Cows of similar age are also recorded, one interesting entry being for the cow Modesty of Meikle Culloch. She was calved in 1857 and was bred and subsequently shown by James Graham, Meikle Culloch, Dalbeattie. Her showing career is impressive if it is remembered that travel would have been by rail or horse drawn float. She gained first prize at the Highland Show in Glasgow and second at Brampton in 1867. In 1868 she won a Gold Medal at the Highland in Aberdeen and stood second at Wigton and in 1869, accompanied by another cow (Lady Kenmure), they stood first in the pairs at the Royal Show held in Manchester and again she won another Gold Medal at the Highland, this time in Edinburgh, with another first at Wigton. In 1870, this time at Dumfries, she was to win another Gold Medal from the Highland Agricultural Society.

The first two cows to appear in the Herd Book were also bred and used in the herd of Mr Graham, however probably the earliest mention of any animal in any pedigree is the cow Blackie the First ‑ she was the property of Robert Sherman, Balig, Kirkcudbright, in 1818 some 174 years ago. If we consider 4 years as reasonable for a generation in the breeding of cattle this gives us the capability of tracing back to this animal forty-three generations. Should a calf today be traced for these forty three generations it would have the astounding figure of over eight million million antecedents, it would need a large certificate to record such a pedigree.

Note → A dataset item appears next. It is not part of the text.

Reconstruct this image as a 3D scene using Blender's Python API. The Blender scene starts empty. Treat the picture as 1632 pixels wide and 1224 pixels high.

Up to Volume 90, which was published at the end of the calving year on the 31st August, 1969, a total of 101510 females and 38244 males have had their pedigrees registered and published by the Society. Since that date a registration certificate giving details of breeder, identification marks, date of birth and parentage for three generations is issued for each animal. The Herd Book continues to be published also and gives a resume' of the registrations recorded and also gives the extended pedigree of bulls whose progeny have been registered for the first time.

Volume 110 will be published at the end of 1992 and shows that since 1st September 1969, a further 30117 females and 1606 males have been registered with the Society.